Gather up all lines that carry the word "scene".
** Start Material provided **
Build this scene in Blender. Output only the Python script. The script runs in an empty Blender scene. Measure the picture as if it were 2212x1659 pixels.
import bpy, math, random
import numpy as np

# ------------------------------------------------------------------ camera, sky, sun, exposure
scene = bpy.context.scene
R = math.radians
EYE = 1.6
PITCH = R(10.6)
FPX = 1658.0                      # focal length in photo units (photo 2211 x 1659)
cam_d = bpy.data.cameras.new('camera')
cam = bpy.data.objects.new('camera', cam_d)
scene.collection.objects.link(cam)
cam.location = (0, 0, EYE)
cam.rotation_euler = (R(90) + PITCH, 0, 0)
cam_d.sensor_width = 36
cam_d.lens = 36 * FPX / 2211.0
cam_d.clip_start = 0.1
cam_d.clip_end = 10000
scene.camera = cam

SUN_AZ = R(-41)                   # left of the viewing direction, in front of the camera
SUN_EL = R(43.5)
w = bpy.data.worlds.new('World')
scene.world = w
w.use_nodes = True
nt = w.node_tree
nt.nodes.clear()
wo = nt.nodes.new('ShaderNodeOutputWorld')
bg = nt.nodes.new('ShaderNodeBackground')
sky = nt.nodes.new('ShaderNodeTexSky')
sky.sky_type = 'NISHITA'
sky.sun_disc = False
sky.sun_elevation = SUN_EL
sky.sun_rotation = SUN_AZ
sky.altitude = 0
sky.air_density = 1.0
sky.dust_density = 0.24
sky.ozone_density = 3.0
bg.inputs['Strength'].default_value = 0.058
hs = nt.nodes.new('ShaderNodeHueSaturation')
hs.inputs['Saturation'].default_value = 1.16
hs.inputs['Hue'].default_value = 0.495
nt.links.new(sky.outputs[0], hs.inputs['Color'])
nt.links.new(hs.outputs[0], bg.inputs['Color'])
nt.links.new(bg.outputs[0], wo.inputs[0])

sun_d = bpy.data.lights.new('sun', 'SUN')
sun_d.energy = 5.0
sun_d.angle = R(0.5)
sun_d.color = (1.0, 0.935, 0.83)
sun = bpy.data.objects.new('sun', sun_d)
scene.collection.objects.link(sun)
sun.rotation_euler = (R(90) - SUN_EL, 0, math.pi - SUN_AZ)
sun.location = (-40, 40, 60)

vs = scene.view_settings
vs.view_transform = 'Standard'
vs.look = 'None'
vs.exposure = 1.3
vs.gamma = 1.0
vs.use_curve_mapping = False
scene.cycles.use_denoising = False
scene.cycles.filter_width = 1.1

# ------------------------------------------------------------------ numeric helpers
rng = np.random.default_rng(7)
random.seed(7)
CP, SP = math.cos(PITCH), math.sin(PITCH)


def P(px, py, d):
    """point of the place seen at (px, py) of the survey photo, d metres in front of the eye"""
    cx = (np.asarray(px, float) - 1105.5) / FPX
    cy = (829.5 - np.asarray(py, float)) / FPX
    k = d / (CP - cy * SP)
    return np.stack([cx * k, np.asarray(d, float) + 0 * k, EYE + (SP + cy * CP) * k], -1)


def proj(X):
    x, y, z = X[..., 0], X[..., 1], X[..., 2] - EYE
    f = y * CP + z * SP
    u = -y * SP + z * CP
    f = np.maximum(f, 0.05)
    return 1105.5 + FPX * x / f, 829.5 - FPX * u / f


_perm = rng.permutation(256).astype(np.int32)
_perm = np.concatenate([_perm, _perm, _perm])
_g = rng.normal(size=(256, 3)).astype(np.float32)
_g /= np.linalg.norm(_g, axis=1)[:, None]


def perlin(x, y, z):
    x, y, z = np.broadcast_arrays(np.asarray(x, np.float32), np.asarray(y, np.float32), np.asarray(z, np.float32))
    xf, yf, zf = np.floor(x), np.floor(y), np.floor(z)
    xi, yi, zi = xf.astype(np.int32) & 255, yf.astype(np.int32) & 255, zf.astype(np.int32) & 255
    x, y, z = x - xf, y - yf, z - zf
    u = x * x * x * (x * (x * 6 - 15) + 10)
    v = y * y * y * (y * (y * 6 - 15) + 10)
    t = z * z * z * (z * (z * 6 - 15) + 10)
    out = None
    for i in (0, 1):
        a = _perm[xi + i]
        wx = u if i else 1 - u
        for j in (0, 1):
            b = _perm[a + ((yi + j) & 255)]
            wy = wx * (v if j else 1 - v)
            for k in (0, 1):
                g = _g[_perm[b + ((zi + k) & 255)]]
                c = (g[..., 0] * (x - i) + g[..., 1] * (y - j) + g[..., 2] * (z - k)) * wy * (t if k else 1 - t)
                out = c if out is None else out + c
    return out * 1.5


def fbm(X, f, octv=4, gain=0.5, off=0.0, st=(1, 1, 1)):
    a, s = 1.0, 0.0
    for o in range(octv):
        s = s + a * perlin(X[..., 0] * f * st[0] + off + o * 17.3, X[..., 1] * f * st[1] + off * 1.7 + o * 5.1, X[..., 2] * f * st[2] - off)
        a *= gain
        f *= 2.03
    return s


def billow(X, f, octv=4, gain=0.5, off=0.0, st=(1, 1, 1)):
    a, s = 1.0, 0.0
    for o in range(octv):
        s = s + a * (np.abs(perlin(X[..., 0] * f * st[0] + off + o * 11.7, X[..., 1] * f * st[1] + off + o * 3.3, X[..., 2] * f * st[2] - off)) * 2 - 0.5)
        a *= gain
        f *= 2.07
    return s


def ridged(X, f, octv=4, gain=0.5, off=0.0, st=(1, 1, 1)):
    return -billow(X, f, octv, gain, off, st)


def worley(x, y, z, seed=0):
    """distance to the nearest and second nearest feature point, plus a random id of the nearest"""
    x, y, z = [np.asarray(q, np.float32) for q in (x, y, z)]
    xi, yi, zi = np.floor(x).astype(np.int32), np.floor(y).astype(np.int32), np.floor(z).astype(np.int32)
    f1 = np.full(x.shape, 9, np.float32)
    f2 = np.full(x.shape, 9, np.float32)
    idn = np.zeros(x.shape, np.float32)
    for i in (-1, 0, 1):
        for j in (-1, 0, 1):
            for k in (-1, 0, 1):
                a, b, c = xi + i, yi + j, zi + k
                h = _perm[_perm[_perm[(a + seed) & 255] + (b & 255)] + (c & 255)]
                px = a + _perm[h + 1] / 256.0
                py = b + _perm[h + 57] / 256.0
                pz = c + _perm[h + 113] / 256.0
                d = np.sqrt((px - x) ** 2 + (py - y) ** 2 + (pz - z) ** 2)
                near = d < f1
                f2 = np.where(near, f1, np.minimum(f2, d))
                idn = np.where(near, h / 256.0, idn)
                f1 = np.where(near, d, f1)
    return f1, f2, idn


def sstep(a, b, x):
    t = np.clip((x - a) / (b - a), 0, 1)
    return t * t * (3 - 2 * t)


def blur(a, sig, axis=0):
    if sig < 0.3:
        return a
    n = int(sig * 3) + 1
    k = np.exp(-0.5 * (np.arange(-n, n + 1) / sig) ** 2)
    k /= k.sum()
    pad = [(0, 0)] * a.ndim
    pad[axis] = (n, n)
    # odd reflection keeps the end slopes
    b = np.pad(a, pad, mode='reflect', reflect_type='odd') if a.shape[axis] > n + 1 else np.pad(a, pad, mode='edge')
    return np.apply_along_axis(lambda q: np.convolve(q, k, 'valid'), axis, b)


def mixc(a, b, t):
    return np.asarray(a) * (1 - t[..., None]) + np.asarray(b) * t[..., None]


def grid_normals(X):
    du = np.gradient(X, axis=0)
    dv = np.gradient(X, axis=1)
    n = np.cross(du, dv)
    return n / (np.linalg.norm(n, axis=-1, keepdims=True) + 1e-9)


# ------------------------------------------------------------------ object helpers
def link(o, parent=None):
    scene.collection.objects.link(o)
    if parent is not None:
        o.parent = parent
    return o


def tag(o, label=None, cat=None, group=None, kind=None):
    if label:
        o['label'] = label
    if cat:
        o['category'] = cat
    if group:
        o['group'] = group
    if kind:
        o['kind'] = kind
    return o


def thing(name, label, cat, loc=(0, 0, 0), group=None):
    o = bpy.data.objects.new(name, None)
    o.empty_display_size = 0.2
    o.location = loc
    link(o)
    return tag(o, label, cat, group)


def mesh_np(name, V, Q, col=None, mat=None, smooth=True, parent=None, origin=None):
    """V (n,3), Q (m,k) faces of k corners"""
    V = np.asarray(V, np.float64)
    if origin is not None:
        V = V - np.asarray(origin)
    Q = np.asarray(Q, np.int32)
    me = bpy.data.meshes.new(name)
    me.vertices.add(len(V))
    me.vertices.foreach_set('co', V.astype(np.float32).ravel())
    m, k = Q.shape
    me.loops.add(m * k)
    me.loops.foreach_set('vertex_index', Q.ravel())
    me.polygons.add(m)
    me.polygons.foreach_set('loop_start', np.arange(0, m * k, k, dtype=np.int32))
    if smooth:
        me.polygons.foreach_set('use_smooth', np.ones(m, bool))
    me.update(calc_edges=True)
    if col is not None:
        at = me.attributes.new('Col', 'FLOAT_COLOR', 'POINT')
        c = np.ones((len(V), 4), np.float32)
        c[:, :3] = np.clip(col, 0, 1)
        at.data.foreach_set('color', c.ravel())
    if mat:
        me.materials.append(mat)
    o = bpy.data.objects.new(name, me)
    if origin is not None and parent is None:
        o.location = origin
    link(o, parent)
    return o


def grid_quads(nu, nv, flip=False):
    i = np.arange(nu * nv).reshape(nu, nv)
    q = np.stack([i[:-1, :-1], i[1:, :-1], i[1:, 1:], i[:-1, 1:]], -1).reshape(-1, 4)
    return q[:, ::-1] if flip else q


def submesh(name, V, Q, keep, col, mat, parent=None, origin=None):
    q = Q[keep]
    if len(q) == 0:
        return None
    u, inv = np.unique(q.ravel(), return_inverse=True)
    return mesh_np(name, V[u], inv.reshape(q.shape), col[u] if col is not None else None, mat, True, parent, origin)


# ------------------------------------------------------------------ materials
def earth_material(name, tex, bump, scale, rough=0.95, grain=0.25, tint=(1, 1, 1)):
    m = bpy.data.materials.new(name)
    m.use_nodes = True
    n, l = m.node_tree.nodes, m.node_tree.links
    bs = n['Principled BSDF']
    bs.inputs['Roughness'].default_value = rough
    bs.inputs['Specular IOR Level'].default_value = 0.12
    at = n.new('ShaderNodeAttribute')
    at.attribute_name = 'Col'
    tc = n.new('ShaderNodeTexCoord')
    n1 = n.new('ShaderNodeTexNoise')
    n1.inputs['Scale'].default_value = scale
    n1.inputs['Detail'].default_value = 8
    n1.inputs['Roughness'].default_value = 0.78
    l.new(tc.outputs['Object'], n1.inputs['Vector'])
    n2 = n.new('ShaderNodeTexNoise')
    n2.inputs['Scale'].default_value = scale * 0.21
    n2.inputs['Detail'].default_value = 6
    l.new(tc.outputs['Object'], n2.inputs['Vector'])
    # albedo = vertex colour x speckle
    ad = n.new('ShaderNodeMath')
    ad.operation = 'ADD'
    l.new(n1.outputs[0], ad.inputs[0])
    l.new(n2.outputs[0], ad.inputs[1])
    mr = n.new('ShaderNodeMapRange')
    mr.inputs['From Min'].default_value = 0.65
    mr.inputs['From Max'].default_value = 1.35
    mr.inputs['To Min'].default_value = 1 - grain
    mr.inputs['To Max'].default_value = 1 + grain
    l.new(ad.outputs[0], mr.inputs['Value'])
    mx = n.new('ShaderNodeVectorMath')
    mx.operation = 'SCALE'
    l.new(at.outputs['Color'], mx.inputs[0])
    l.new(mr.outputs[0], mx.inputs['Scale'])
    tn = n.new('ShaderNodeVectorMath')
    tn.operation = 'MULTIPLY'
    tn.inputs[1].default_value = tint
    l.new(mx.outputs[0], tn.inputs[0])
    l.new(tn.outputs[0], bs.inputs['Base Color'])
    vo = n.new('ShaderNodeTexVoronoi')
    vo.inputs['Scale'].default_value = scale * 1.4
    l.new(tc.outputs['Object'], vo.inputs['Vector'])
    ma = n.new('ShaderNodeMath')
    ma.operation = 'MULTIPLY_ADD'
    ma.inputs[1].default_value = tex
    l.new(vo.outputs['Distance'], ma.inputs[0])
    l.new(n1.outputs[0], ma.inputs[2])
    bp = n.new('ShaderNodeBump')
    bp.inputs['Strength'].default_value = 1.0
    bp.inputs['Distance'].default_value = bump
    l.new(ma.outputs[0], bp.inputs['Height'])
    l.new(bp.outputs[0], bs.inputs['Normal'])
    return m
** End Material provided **
Solution for this exercise »
Build this scene in Blender. Output only the Python script. The script runs in an empty Blender scene. Measure the picture as if it were 2212x1659 pixels.
scene = bpy.context.scene
scene.collection.objects.link(cam)
scene.camera = cam
scene.world = w
scene.collection.objects.link(sun)
vs = scene.view_settings
scene.cycles.use_denoising = False
scene.cycles.filter_width = 1.1
    scene.collection.objects.link(o)